SUPPLIED MATERIAL
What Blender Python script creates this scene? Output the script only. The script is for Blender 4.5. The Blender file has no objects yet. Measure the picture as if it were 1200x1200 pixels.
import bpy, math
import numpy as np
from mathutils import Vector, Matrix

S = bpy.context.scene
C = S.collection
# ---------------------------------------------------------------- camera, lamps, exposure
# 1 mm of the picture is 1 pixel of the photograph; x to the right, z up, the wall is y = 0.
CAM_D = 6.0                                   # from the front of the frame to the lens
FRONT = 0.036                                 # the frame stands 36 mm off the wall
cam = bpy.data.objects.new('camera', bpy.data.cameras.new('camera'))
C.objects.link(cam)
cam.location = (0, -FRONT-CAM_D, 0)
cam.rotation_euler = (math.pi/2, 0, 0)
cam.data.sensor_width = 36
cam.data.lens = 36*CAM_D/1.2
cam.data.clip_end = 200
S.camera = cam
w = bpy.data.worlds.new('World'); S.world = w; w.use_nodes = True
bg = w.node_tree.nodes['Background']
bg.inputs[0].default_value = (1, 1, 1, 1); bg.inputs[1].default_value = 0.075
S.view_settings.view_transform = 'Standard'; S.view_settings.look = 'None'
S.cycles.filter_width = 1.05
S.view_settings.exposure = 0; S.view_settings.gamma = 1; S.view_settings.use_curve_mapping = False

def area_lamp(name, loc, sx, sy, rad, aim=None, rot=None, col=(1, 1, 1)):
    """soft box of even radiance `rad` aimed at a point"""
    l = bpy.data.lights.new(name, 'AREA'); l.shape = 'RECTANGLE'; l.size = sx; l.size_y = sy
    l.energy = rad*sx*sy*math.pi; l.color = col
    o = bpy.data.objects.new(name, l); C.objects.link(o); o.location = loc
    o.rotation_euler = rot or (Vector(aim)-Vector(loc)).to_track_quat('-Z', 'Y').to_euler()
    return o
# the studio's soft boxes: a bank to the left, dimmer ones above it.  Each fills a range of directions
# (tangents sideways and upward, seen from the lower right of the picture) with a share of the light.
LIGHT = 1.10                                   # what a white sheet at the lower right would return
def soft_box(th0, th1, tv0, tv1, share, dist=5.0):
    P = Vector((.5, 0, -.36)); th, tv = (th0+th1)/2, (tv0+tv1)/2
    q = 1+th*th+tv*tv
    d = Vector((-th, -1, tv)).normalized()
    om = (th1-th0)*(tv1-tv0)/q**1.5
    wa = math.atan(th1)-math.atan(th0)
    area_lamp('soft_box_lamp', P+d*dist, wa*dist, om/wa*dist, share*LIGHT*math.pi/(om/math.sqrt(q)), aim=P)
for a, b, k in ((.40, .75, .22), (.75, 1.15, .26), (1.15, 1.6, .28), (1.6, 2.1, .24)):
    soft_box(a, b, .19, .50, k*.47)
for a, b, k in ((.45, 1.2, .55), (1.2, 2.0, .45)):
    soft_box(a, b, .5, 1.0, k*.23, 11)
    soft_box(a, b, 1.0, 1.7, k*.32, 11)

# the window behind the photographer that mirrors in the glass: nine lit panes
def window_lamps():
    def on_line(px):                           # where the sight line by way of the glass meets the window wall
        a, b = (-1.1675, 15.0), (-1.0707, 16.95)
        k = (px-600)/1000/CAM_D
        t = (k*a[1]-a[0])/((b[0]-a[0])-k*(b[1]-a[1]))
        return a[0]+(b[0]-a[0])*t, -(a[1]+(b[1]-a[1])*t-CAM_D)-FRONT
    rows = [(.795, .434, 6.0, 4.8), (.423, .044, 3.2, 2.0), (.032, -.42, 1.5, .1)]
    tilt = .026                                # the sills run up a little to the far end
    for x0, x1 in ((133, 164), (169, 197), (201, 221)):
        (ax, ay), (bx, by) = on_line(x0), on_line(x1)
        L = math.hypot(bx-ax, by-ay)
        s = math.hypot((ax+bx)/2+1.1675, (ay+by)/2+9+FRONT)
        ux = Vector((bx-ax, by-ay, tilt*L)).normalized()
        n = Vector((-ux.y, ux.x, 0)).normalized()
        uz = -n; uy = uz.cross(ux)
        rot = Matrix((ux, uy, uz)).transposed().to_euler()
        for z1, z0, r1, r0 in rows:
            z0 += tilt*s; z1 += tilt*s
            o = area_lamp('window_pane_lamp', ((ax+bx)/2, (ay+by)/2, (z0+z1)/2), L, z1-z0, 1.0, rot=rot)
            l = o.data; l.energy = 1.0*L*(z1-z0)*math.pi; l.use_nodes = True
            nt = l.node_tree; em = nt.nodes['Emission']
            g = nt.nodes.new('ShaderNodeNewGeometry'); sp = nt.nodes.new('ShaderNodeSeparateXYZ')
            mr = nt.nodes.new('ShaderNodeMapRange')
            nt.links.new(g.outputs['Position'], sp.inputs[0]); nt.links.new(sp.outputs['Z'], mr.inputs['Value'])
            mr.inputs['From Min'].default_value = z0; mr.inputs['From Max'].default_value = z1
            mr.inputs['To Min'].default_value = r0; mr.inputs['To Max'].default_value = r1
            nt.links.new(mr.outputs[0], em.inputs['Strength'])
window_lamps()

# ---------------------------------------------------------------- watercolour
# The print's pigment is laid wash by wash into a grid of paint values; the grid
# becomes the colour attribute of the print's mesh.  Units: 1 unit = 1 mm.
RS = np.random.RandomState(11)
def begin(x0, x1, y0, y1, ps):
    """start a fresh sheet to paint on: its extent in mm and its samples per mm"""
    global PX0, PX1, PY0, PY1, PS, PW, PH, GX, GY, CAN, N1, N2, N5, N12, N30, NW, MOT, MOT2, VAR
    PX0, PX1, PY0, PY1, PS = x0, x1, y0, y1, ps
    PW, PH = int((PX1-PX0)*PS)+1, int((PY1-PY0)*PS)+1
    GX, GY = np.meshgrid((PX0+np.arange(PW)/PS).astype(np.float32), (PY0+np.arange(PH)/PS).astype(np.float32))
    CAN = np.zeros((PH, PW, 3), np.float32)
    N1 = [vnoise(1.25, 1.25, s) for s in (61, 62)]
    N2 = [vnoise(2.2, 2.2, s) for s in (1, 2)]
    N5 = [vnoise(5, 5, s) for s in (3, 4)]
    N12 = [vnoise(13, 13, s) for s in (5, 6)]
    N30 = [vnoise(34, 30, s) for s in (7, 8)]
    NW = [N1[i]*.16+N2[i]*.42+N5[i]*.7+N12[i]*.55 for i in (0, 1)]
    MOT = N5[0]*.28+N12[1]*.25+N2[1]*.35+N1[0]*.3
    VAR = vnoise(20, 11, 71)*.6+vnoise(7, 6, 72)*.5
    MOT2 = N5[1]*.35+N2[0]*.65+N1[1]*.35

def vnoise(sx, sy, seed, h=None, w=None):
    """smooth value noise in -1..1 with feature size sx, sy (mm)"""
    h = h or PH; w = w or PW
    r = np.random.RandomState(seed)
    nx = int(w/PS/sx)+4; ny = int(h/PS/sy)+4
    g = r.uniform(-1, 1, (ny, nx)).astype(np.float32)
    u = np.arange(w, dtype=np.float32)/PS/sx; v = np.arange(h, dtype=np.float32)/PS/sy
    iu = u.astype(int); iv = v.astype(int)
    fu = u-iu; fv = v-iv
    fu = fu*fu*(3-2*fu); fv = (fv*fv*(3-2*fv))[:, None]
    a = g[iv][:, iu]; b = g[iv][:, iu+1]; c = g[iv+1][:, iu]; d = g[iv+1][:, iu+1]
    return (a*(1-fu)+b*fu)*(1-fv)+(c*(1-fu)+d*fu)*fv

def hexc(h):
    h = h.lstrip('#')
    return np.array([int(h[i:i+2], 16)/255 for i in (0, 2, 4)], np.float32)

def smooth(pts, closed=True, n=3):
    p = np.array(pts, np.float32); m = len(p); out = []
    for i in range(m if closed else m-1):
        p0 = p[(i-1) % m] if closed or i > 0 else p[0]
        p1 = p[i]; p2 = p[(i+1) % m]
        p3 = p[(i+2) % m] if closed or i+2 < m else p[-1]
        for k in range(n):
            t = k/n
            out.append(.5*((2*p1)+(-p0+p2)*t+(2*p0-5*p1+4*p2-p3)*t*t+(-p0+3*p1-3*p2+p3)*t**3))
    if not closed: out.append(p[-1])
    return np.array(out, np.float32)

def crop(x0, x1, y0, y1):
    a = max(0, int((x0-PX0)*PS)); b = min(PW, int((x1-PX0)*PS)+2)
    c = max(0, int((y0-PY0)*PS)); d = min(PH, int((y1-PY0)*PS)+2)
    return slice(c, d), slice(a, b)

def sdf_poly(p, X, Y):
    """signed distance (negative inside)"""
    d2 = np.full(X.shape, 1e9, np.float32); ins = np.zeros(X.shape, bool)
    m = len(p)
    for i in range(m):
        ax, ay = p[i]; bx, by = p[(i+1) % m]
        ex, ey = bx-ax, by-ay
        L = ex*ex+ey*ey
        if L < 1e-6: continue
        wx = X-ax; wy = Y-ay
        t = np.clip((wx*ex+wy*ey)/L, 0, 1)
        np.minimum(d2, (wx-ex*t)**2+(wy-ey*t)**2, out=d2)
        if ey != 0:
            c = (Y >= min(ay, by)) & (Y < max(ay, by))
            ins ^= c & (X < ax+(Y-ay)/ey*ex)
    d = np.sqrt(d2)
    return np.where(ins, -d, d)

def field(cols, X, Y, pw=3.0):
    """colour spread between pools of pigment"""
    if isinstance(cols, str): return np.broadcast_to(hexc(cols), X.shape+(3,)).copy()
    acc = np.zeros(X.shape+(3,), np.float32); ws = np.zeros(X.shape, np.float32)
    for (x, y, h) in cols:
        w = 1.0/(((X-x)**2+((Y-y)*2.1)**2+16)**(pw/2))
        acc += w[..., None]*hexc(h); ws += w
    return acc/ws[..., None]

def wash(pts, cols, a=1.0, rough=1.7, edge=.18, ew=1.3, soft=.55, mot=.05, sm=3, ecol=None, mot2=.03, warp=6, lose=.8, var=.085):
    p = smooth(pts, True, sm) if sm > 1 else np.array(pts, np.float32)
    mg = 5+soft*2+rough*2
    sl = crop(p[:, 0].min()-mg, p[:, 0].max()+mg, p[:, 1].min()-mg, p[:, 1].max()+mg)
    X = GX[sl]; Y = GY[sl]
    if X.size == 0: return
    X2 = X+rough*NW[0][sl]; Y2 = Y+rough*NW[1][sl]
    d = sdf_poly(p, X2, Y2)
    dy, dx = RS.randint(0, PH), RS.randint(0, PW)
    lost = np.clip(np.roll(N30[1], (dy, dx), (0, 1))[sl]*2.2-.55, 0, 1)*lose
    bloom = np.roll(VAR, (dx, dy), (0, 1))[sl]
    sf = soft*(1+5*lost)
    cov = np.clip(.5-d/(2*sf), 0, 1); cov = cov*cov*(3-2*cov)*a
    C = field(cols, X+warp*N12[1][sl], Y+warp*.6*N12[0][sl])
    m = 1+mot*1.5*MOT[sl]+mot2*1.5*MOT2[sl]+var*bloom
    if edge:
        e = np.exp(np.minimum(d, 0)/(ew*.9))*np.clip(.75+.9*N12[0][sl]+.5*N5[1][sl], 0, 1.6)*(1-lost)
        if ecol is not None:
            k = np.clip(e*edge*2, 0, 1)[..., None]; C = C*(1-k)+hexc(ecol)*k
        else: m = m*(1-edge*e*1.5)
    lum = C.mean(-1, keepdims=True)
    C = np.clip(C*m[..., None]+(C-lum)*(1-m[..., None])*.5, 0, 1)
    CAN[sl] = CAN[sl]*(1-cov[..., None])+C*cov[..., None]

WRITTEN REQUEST
In the material above, show every line where the word "objects" turns up.

THE COMPLETED TASK
What Blender Python script creates this scene? Output the script only. The script is for Blender 4.5. The Blender file has no objects yet. Measure the picture as if it were 1200x1200 pixels.
cam = bpy.data.objects.new('camera', bpy.data.cameras.new('camera'))
C.objects.link(cam)
    o = bpy.data.objects.new(name, l); C.objects.link(o); o.location = loc